Life seems to hold few control factors--with so many variables, the art of keeping one's cool is one to truly master, against all odds. I'm still in kindergarden. I just hope I don't look too silly squeezing into that toddler regalia when the time to move up finally comes. Till then, let us be careful in our circumstantial and community combinations--it's hard to evacuate a planet.





Friday, January 1, 2010

Resolutely Resolved...or something akin.

New Year's Resolutions!

Oh that fateful phrase. Oh those high in the sky like a pie expectations. Oh the places you'll go and the things you'll do...or at least those you imagine you will this January 1, 2010. 2010? How in the world did we get here? Isn't the world suppose to end in 2012? Should I plan my resolutions on a two year plan basis?

One thing's for sure: Out with the old, in with the new.

The majority of Americans list exercise plans and better health, aka loose that fat, in their top five resolutions. This recurring theme shows up every new year actually, since everyone has failed miserably and feels empowered by the changing calendar. It's a new opportunity to burn the old one and pretend that "nothing" never happened. Also, it's a definite must as a way to cope with the extra stuffing taken on (in?) during the holidays:

"Let's just have a little sweet something-after all tis' the season! I'll just have like one...or twelve,"

"Ooo, See's candy...see me eat the candy,"

"This is the only time of year I can order my peppermint-gingerbread-egg nog latte. Yes, I want all three flavors in one drink. Make it non-fat. Whip cream? YES."

"My aunt makes this GREAT dessert using all of the fatty ingredients you can find in your fridge and you just throw em' all together with sugar and a buttery cookie crumble crust in a greased pan. Leave that for Santa and you'll be getting whatever the heck you want."

Ok, that's enough. It's just too bad we didn't get around to this realization during the frosty feasting fetish.

Thus, dieting is a communal rite, added to that are managing money and get a better job, which brings us to reducing stress.

Is it just me, or do all of these carry undertones of "I am completely out of control?"

Because let's face it, since the fall of man and the beginning of human havoc-hindered history, we've been grasping for something solid every since. Sometimes I just want to let myself go, unbrushed teeth, unwashed face, and not even put on my contacts for a day so that I may bumble in blurry bliss and forget things like image, prosperity, or the fate of my offspring.
So what if no one recognizes me because I will definitely not recognize them.

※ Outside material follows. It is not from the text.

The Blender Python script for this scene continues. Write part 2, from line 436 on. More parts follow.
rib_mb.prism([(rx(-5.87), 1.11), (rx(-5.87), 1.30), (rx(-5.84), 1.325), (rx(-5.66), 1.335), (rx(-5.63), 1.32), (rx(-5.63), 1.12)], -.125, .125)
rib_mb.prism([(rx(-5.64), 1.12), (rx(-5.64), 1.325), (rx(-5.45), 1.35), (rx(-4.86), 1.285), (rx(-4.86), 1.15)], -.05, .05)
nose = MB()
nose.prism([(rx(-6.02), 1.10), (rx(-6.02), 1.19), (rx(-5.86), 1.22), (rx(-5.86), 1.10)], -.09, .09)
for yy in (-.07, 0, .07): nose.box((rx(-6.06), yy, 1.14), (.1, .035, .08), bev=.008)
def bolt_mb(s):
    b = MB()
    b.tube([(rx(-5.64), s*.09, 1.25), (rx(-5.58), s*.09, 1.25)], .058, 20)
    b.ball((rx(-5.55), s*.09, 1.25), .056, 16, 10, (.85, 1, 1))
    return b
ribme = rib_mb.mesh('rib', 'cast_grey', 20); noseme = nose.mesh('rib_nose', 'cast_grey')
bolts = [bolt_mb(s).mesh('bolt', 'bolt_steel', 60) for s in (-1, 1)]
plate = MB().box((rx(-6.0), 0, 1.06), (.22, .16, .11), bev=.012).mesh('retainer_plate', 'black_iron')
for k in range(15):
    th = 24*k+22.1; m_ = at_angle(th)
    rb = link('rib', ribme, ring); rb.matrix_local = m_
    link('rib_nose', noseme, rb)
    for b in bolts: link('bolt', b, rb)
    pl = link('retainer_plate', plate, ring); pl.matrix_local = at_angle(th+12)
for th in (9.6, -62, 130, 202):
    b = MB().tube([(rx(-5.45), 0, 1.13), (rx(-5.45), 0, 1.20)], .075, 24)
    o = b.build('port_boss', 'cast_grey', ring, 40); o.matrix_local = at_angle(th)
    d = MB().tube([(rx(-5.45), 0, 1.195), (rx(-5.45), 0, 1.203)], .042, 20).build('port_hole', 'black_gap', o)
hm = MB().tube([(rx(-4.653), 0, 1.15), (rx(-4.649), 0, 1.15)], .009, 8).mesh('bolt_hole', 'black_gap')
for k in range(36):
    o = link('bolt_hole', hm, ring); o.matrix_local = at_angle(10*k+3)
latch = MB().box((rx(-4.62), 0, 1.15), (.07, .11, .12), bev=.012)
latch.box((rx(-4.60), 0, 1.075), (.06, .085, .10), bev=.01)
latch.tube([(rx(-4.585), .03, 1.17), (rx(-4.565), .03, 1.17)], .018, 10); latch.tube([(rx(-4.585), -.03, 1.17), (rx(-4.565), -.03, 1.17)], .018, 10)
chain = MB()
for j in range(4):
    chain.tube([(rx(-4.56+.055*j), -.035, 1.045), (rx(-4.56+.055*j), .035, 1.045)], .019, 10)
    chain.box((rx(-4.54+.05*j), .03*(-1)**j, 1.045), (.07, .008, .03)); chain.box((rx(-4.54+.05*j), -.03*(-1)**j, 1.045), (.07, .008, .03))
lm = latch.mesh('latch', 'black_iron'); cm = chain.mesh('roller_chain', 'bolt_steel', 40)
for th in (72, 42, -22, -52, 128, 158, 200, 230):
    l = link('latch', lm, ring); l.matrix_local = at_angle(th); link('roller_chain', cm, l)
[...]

The point is, while we promise ourselves we will be slim and trim, savor financing instead of food, dash to our dream jobs every day, while deeply inhaling air undiluted with distress this 2010, what are we doing to actually bring this about?

"Let your yes be yes and your no be no." Leave a little space for real conviction and we just might find 12:01 AM, January 1st, 2011 a time of resolve rewarded rather than renewed remorse upon review.